Comments

  1. coyotenose says

    I especially enjoyed how he claimed that the cell is so complex that the only plausible explanation for it is the simplest one he can imagine. It just poofed and was there!

    But something totes can’t come from nothing.

  2. twosheds1 says

    They showed it on my local PBS station, but they called it “Antiques Roadshow.”

    Glad to see the liberal agenda has taken over the mainstream media, though.

  3. beccamauch says

    I can’t understand how you people can be taken in by PZed about this evilution stuff. You can see irrefutable evidence that dinosaurs lived with man. All you you have to do google the name PZ Meyers and you will find the very man trying to ride a triceratops onto the ark. Unfortunately neither was able to pass security.

  4. says

    So, the one theory that doesn’t have life come from nothing is the one that has to be thrown out because something can’t come from nothing.

    Can’t have experts because they understand the illogic of McLeroy, I guess.

    I can’t say Don didn’t know he was being made fun of, though. I think he totally knew, he’s just pretty cool in those situations, and makes the best of it that he can. And he’s being laughed at for Jeebus, so it’s all good in the end.

    Glen Davidson

  5. peterh says

    McLeroy & cohorts didn’t realize what they took from Aquinas started with Plato, a pagan; the “nothing from nothing” busines started with Lucretius, another pagan.

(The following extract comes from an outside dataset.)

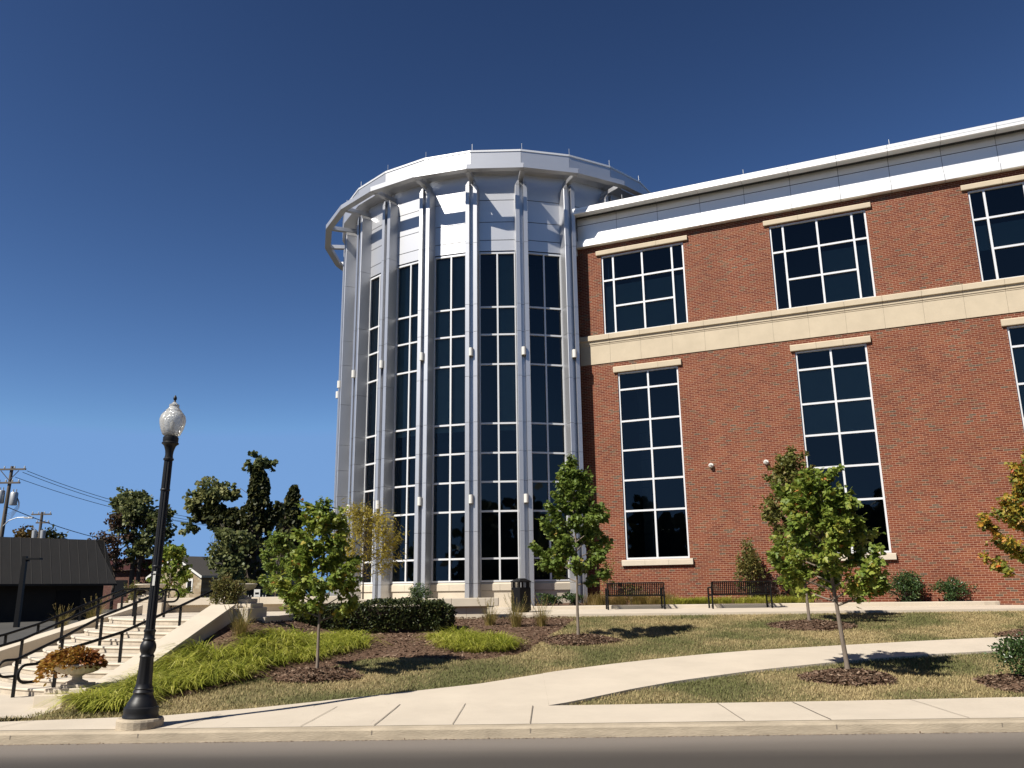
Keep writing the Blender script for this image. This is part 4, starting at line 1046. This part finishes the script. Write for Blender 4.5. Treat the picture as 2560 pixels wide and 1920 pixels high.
bush('low_shrub', 'low green shrub between the bin shrub and the tan grasses', 'shrub', (1.95, 28.3, 1.2), (.34, .3, .21), 1000, .07, M['evergreen'], 57)
bush('vine_shrub', 'sparse climbing shrub in the dark corner beside the rotunda', 'shrub', (3.35, 30.6, 1.22), (.30, .2, .85), 420, .08, M['maple_dull'], 58)
bush('sparse_shrub', 'sparse low shrub showing above the first bench', 'shrub', (4.05, 29.6, 1.24), (.55, .25, .34), 260, .07, M['barberry'], 59)
bush('round_shrub', 'clipped dark green shrub cut off by the right edge', 'shrub', (8.0, 13.45, zf(8, 13.4) + .1), (.50, .45, .31), 4200, .05, M['evergreen'], 60, power=.33)
bush('twiggy_shrub', 'thin brown shrub behind the trunk of the leaning maple', 'shrub', (10.4, 27.9, 1.22), (.45, .25, .4), 200, .07, M['maple_dull'], 61)

# clipped hedge
hg = tag(empty('hedge', (-3.5, 21.05, zf(-3.3, 21))), 'long dark clipped yew hedge below the seat wall', 'hedge')
rg = np.random.default_rng(62); n = 17000; hx, hy, hz = 1.92, .5, .66
f = rg.random(n); P = rg.uniform(-1, 1, (n, 3)); ax = np.where(f < .42, 2, np.where(f < .80, 1, 0)); sg = np.where(rg.random(n) < .5, -1, 1)
P[np.arange(n), ax] = np.where(ax == 2, 1, np.where((ax == 1) & (rg.random(n) < .8), -1, sg))
r4 = np.abs(P) ** 7; P = P / np.maximum(1, r4.sum(1, keepdims=True) ** (1 / 7)) 
Nn = np.zeros((n, 3)); Nn[np.arange(n), ax] = np.sign(P[np.arange(n), ax])
P = P * np.array([hx, hy, hz * .5]) + np.array([0, 0, hz * .5])
bulge = .035 * np.sin(P[:, :1] * 5.1 + 1) * np.cos(P[:, :1] * 2.3) + rg.normal(size=(n, 1)) * .030
P = P + Nn * bulge; P[:, 2] += .05 * np.sin(P[:, 0] * 1.7); P[:, 2] = np.maximum(P[:, 2], -.12)
leaves('foliage', P, Nn + rg.normal(size=(n, 3)) * .7 + np.array([0, 0, .3]), rg.uniform(.035, .075, n), T_OVAL, M['yew'], hg, rg, flat=.3)
t = MB(); t.box(-hx + .12, hx - .12, -hy + .1, hy - .1, -.2, hz - .07); t.build('core', M['burgundy'], hg)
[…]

  6. spamamander, internet amphibian says

    “I agree with you- science can be a choice.” How I love Colbert.

  7. randay says

    Dumb reaches a new lower level. He should see Lawrence Krauss’s lecture, “A Universe from Nothing”.

  8. Jubal DiGriz says

    I think this is the first time I’ve seen Colbert, in character, actually have to run and catch up to the idiotic statements being made. I’m not sure if this is brilliant satire on his part, or simply just nodding his head and letting the other guy speak.

  9. stevenbrown says

    Fucking experts, how do they work

    Much like experts doing other things but with less clothes and more lubricating liquids.

  10. pascale68 says

    One of the many things that bothered me is when McLeroy said “I’m skeptical”. To me being skeptical is akin to saying “show me some evidence”, or am I off in my definition? In any case, since I like to think of myself as a skeptic, hearing him use that word to describe himself gave me the shivers.

  11. Menyambal --- son of a son of a bachelor says

    When McLeroy says he’s skeptical, he means that he doesn’t believe it. And to him, personal belief is all there is.

  12. coyotenose says

    One of the many things that bothered me is when McLeroy said “I’m skeptical”. To me being skeptical is akin to saying “show me some evidence”, or am I off in my definition? In any case, since I like to think of myself as a skeptic, hearing him use that word to describe himself gave me the shivers.

    Correct me if I’m wrong (the clip won’t load properly a second time for me), but I think what he said was, “I’m a skeptic.” That irked me. Certainly he can be skeptical of science, but in no meaningful way is he a skeptic.

  13. Feline says

    pascale68 @13

    One of the many things that bothered me is when McLeroy said “I’m skeptical”. To me being skeptical is akin to saying “show me some evidence”, or am I off in my definition?

    You’ve not been here these last couple of years and seen what defines a sceptic, I gather.

  14. DLC says

    Macleroy is skeptical about evolution, because it doesn’t match his God-Evidence.You see, God-Evidence is provided by supernatural super duper metaphysical happy magical provided evidence. In their one single book of fables from antiquity. That was stolen from Babylonians. that was probably lifted from primitive animists.

  15. Owlglass says

    The foibles of science! For those like me who coulnd’t see the documentary yet, I could unearth some rare footage of Don McLeroy “Jenkins” heroically challenging expert opinions. Right so, as they are demonstrably false. The sad part is that scientist and their apologist, like Colbert, often appear to actually be able to think it trough, but somehow won’t let go the premise that stuff happend just by happenstance. Their atheistic, and often communist households have indoctrinated them so strongly to cling to their false and ridiculous beliefs of “no gods”, that they are no longer capable of using basic human faculties, like finding friends among imaginary forces. Having no supernatural friends, isn’t that terribly sad?

  16. twosheds1 says

    One of the many things that bothered me is when McLeroy said “I’m skeptical”.

    He’s selectively skeptical. He’s skeptical when the evidence doesn’t conform to his preconceived worldview.

  17. Ichthyic says

    Having no supernatural friends, isn’t that terribly sad?

    only idiots need imaginary friends. and that IS terribly sad.

  18. What a Maroon, el papa ateo says

    only idiots need imaginary friends.

    Lots of highly intelligent kids have imaginary friends.

    Of course, the difference is that they know the friends are imaginary.